Come? Con un fondo speciale da 500 miliardi per coprire gli investimenti industriali e infrastrutturali che il Paese dovrà sostenere nei prossimi anni, una sorta di New Deal in salsa berlinese. Infine, il leader della Cdu ha esortato le altre forze politiche ad approvare al più presto un pacchetto di aiuti a Kiev del valore compreso tra i 3 e i 3,5 miliardi, incagliato al Bundestag da settimane a causa dell’appuntamento elettorale dello scorso 23 febbraio.
I prossimi passi
Ma la strada per realizzare questi ambiziosi progetti non è affatto in discesa. Sia la riforma del freno al debito sia la creazione del fondo monstre verranno presentate in Aula prima della scadenza dell’attuale legislatura a fine mese, per evitare che vengano impallinate dalle pattuglie dell’AfD e della Linke (cioè l’ultradestra e la sinistra radicale), uscite rinfoltite dalle urne. L’una si oppone all’aumento del debito, l’altra all’aumento delle spese militari.

Le due mozioni dovranno ottenere così l’appoggio dei Verdi o dei liberali dell’Fdp: senza i voti di almeno uno dei due gruppi parlamentari, non verrebbe infatti superata la soglia dei due terzi necessaria per modificare la Costituzione (Union ed Spd detengono attualmente 403 seggi sui 733 totali dell’emiciclo). Se l’Fdp è da sempre contraria alla modifica del freno al debito, gli ecologisti potrebbero sostenerla ma richiederanno qualcosa in cambio (verosimilmente degli impegni più sostanziosi sul fronte del clima e dell’ambiente).
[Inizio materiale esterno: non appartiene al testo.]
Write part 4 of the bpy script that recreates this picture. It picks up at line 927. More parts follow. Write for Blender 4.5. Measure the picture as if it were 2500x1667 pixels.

Inoltre, la forzatura al Bundestag per chiudere una partita così importante prima che si insedi la nuova legislatura potrebbe venire contestata di fronte alla Corte costituzionale.
Sia come sia, le mosse di Merz e von der Leyen si collocano nel quadro del più ampio smottamento politico provocato dalla nuova amministrazione statunitense. Donald Trump ha fatto inequivocabilmente capire agli alleati europei che dovranno prendere in mano autonomamente la responsabilità della sicurezza del Vecchio continente. E le cancellerie su questa sponda dell’Atlantico, in preda al panico più nero, stanno disperatamente correndo ai ripari, come dimostra la frequenza dei summit informali convocati nelle ultime settimane. Il prossimo appuntamento è per domani (6 marzo) a Bruxelles, con il Consiglio europeo straordinario al quale i Ventisette discuteranno proprio di difesa e di Ucraina.